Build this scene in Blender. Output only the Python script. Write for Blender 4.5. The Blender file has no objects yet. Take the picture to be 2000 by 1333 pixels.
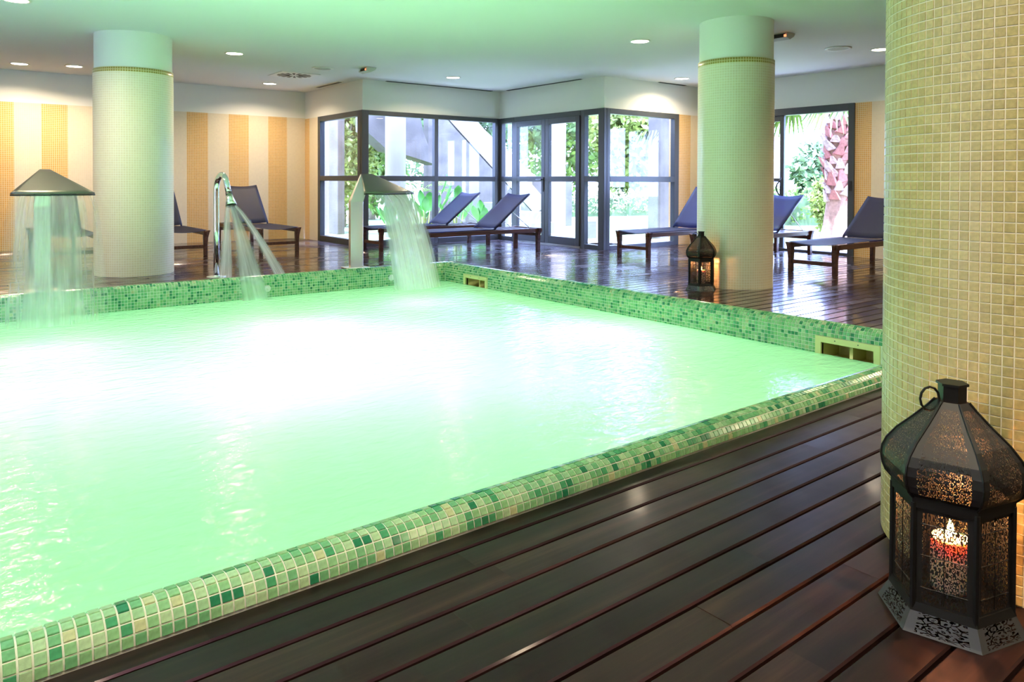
import bpy, math, random
import numpy as np
from mathutils import Vector, Matrix

random.seed(7)
rng = np.random.default_rng(7)
scene = bpy.context.scene
col = scene.collection

# ------------------------------------------------------------------ camera
cam_d = bpy.data.cameras.new('camera')
cam = bpy.data.objects.new('camera', cam_d)
col.objects.link(cam)
RIGHT = Vector((0.78616291, -0.61801016, 0.00336473))
DOWN = Vector((-0.00685600, -0.01416522, -0.99987616))
FWD = Vector((0.61798129, 0.78604248, -0.01537324))
EYE = Vector((0, 0, 1.05))
cam.matrix_world = Matrix(((RIGHT.x, -DOWN.x, -FWD.x, EYE.x), (RIGHT.y, -DOWN.y, -FWD.y, EYE.y),
                           (RIGHT.z, -DOWN.z, -FWD.z, EYE.z), (0, 0, 0, 1)))
cam_d.sensor_width = 36.0
cam_d.lens = 26.284
cam_d.shift_y = -0.14488
cam_d.clip_start = 0.02
cam_d.clip_end = 300
scene.camera = cam

# ------------------------------------------------------------------ sky, sun, exposure
world = bpy.data.worlds.new('sky')
scene.world = world
world.use_nodes = True
wn, wl = world.node_tree.nodes, world.node_tree.links
wn.clear()
w_out = wn.new('ShaderNodeOutputWorld')
w_bg = wn.new('ShaderNodeBackground')
w_bg.inputs[0].default_value = (0.38, 0.50, 1.0, 1)
w_bg.inputs[1].default_value = 13.0
wl.new(w_bg.outputs[0], w_out.inputs[0])

sun_d = bpy.data.lights.new('sun', 'SUN')
sun_d.energy = 20.0
sun_d.color = (0.66, 0.78, 1.0)
sun_d.angle = 0.03
sun = bpy.data.objects.new('sun', sun_d)
col.objects.link(sun)
sun.rotation_euler = Vector((0.13, 0.10, -0.985)).to_track_quat('-Z', 'Y').to_euler()

vs = scene.view_settings
vs.view_transform = 'Standard'
vs.look = 'None'
vs.exposure = 1.0
vs.gamma = 1.0
vs.use_curve_mapping = False
cy = scene.cycles
cy.use_denoising = True
cy.use_adaptive_sampling = True
cy.adaptive_threshold = 0.03
cy.max_bounces = 8
cy.diffuse_bounces = 4
cy.glossy_bounces = 3
cy.transparent_max_bounces = 24
cy.transmission_bounces = 6
cy.caustics_reflective = False
cy.caustics_refractive = False
cy.sample_clamp_indirect = 6.0

# ------------------------------------------------------------------ dimensions (metres)
ZC = 2.666            # ceiling
ZF = 2.179            # top of the window frames
ZT = 2.191            # top of the tiling
DW = 0.0093647        # the walls stand half a degree off the pool
B0, A1, B2, A3, B4, A5 = 13.215, 5.385, 10.882, 8.108, 8.209, 10.336
A4, B1 = 9.833, 12.6006
Y0, Y1, X1, ZW = 1.829, 7.578, 4.942, -0.152   # pool: near outer edge, far inner edge, right inner edge, water
RC = 0.070            # radius of the rounded coping
TP = 0.0275           # mosaic pitch
ROT = Matrix.Rotation(-DW, 4, 'Z')


def wp(a, b, z=0.0):
    return ROT @ Vector((a, b, z))


# ------------------------------------------------------------------ material helpers
class NT:
    def __init__(self, name):
        self.m = bpy.data.materials.new(name)
        self.m.use_nodes = True
        self.n = self.m.node_tree.nodes
        self.l = self.m.node_tree.links
        self.n.clear()
        self.out = self.n.new('ShaderNodeOutputMaterial')

    def node(self, typ, **kw):
        nd = self.n.new('ShaderNode' + typ)
        for k, v in kw.items():
            if k.startswith('i_'):
                nd.inputs[k[2:].replace('_', ' ')].default_value = v
            elif k == 'ins':
                for kk, vv in v.items():
                    nd.inputs[kk].default_value = vv
            else:
                setattr(nd, k, v)
        return nd

    def link(self, a, b):
        self.l.new(a, b)

    def surf(self, s):
        self.l.new(s, self.out.inputs[0])
        return self.m

    def principled(self, **ins):
        p = self.n.new('ShaderNodeBsdfPrincipled')
        for k, v in ins.items():
            p.inputs[k.replace('_', ' ')].default_value = v
        return p

    def ramp(self, src, stops):
        r = self.n.new('ShaderNodeValToRGB')
        e = r.color_ramp.elements
        while len(e) > 1:
            e.remove(e[-1])
        e[0].position, e[0].color = stops[0][0], tuple(stops[0][1]) + (1,)
        for pos, c in stops[1:]:
            x = e.new(pos)
            x.color = tuple(c) + (1,)
        self.l.new(src, r.inputs[0])
        return r

    def bump(self, h, strength, dist):
        b = self.node('Bump', ins={'Strength': strength, 'Distance': dist})
        self.l.new(h, b.inputs['Height'])
        return b

    def math(self, op, a, b=None):
        m = self.n.new('ShaderNodeMath')
        m.operation = op
        for i, v in enumerate((a, b)):
            if v is None:
                continue
            if isinstance(v, (int, float)):
                m.inputs[i].default_value = v
            else:
                self.l.new(v, m.inputs[i])
        return m.outputs[0]


def simple(name, color, rough=0.5, metal=0.0, noise=0.0, nscale=8.0, bump=0.0, bscale=40.0, **kw):
    t = NT(name)
    p = t.principled(Base_Color=(*color, 1), Roughness=rough, Metallic=metal, **kw)
    if noise or bump:
        tc = t.node('TexCoord')
    if noise:
        nz = t.node('TexNoise', ins={'Scale': nscale, 'Detail': 4.0})
        t.link(tc.outputs['Object'], nz.inputs['Vector'])
        lo = tuple(c * (1 - noise) for c in color)
        hi = tuple(min(1, c * (1 + noise)) for c in color)
        r = t.ramp(nz.outputs[0], [(0.3, lo), (0.7, hi)])
        t.link(r.outputs[0], p.inputs['Base Color'])
    if bump:
        nb = t.node('TexNoise', ins={'Scale': bscale, 'Detail': 3.0})
        t.link(tc.outputs['Object'], nb.inputs['Vector'])
        b = t.bump(nb.outputs[0], bump, 0.01)
        t.link(b.outputs[0], p.inputs['Normal'])
    return t.surf(p.outputs[0])


def tiled(name, c1, c2, grout, pitch, mortar=0.09, rough=0.35, bump=0.35):
    """mosaic seen from afar: grid from the metric UV of the surface"""
    t = NT(name)
    uv = t.node('UVMap')
    mp = t.node('Mapping', ins={'Scale': (1 / pitch, 1 / pitch, 1)})
    t.link(uv.outputs[0], mp.inputs[0])
    br = t.node('TexBrick', offset=0.0, squash=1.0, ins={'Color1': (*c1, 1), 'Color2': (*c2, 1), 'Mortar': (*grout, 1),
                'Scale': 1.0, 'Mortar Size': mortar, 'Mortar Smooth': 0.1, 'Bias': 0.0, 'Brick Width': 1.0, 'Row Height': 1.0})
    t.link(mp.outputs[0], br.inputs['Vector'])
    p = t.principled(Roughness=rough)
    t.link(br.outputs['Color'], p.inputs['Base Color'])
    inv = t.math('SUBTRACT', 1.0, br.outputs['Fac'])
    b = t.bump(inv, bump, 0.002)
    t.link(b.outputs[0], p.inputs['Normal'])
    return t.surf(p.outputs[0])


M = {}
M['plaster'] = simple('white_plaster', (0.86, 0.85, 0.80), 0.85, bump=0.05, bscale=120)
M['ceiling'] = simple('ceiling_paint', (0.84, 0.84, 0.83), 0.9, bump=0.04, bscale=150)
M['orange_tile'] = tiled('ochre_mosaic', (0.74, 0.40, 0.10), (0.66, 0.35, 0.085), (0.80, 0.66, 0.42), 0.0275, 0.11)
M['cream_tile'] = tiled('cream_mosaic', (0.80, 0.68, 0.50), (0.76, 0.64, 0.47), (0.78, 0.70, 0.56), 0.0275, 0.10)
M['col_tile'] = tiled('column_mosaic', (0.84, 0.72, 0.53), (0.80, 0.68, 0.50), (0.90, 0.83, 0.70), 0.0255, 0.10)
M['band_tile'] = tiled('ochre_band_mosaic', (0.46, 0.33, 0.07), (0.40, 0.29, 0.06), (0.80, 0.72, 0.42), 0.0255, 0.12)
M['frame'] = simple('grey_aluminium', (0.075, 0.082, 0.095), 0.38, 0.35)
M['metal'] = simple('brushed_steel', (0.88, 0.88, 0.87), 0.30, 1.0)
M['hoodmetal'] = simple('satin_steel', (0.20, 0.20, 0.175), 0.42, 1.0)
M['chrome'] = simple('polished_chrome', (0.85, 0.85, 0.86), 0.06, 1.0)
M['black'] = simple('black_plastic', (0.015, 0.015, 0.017), 0.4)
M['grout'] = simple('cream_grout', (0.92, 0.86, 0.68), 0.8, noise=0.08, nscale=30)
M['greengrout'] = simple('pale_grout', (0.90, 0.90, 0.80), 0.8, noise=0.08, nscale=30)
M['skimmer'] = simple('cream_plastic', (0.78, 0.72, 0.36), 0.4)
M['skimdark'] = simple('skimmer_inside', (0.55, 0.50, 0.16), 0.5)
M['whiteplastic'] = simple('white_plastic', (0.85, 0.85, 0.82), 0.35)
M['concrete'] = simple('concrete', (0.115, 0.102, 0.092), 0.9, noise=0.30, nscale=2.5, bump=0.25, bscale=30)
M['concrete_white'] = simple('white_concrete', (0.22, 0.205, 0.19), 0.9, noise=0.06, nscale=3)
M['lawn'] = simple('lawn', (0.17, 0.23, 0.09), 0.95, noise=0.25, nscale=20, bump=0.5, bscale=120)
M['paving'] = simple('pale_paving', (0.50, 0.49, 0.47), 0.9, noise=0.1, nscale=4)
M['underdeck'] = simple('dark_substructure', (0.012, 0.010, 0.009), 0.9)
M['basin'] = simple('basin_lining', (0.72, 0.80, 0.72), 0.7)
M['trunk'] = simple('bark', (0.34, 0.27, 0.22), 0.95, noise=0.3, nscale=12, bump=0.6, bscale=30)
M['palmtrunk'] = simple('palm_fibre', (0.30, 0.17, 0.13), 0.95, noise=0.25, nscale=14, bump=0.5, bscale=40)
M['palmboot'] = simple('palm_leaf_base', (0.34, 0.13, 0.12), 0.9, noise=0.3, nscale=18)
M['outwall'] = simple('render_outside', (0.72, 0.70, 0.66), 0.9, noise=0.06)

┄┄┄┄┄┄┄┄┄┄

#### THE EXERCISE:
Write out again, exactly, the lines from the start of the listing up to the line containing "0.10, -0.985)).to_track_quat('-Z', 'Y').to_euler()", with both ends and without pictures.

#### TASK ANSWER:
Build this scene in Blender. Output only the Python script. Write for Blender 4.5. The Blender file has no objects yet. Take the picture to be 2000 by 1333 pixels.
import bpy, math, random
import numpy as np
from mathutils import Vector, Matrix

random.seed(7)
rng = np.random.default_rng(7)
scene = bpy.context.scene
col = scene.collection

# ------------------------------------------------------------------ camera
cam_d = bpy.data.cameras.new('camera')
cam = bpy.data.objects.new('camera', cam_d)
col.objects.link(cam)
RIGHT = Vector((0.78616291, -0.61801016, 0.00336473))
DOWN = Vector((-0.00685600, -0.01416522, -0.99987616))
FWD = Vector((0.61798129, 0.78604248, -0.01537324))
EYE = Vector((0, 0, 1.05))
cam.matrix_world = Matrix(((RIGHT.x, -DOWN.x, -FWD.x, EYE.x), (RIGHT.y, -DOWN.y, -FWD.y, EYE.y),
                           (RIGHT.z, -DOWN.z, -FWD.z, EYE.z), (0, 0, 0, 1)))
cam_d.sensor_width = 36.0
cam_d.lens = 26.284
cam_d.shift_y = -0.14488
cam_d.clip_start = 0.02
cam_d.clip_end = 300
scene.camera = cam

# ------------------------------------------------------------------ sky, sun, exposure
world = bpy.data.worlds.new('sky')
scene.world = world
world.use_nodes = True
wn, wl = world.node_tree.nodes, world.node_tree.links
wn.clear()
w_out = wn.new('ShaderNodeOutputWorld')
w_bg = wn.new('ShaderNodeBackground')
w_bg.inputs[0].default_value = (0.38, 0.50, 1.0, 1)
w_bg.inputs[1].default_value = 13.0
wl.new(w_bg.outputs[0], w_out.inputs[0])

sun_d = bpy.data.lights.new('sun', 'SUN')
sun_d.energy = 20.0
sun_d.color = (0.66, 0.78, 1.0)
sun_d.angle = 0.03
sun = bpy.data.objects.new('sun', sun_d)
col.objects.link(sun)
sun.rotation_euler = Vector((0.13, 0.10, -0.985)).to_track_quat('-Z', 'Y').to_euler()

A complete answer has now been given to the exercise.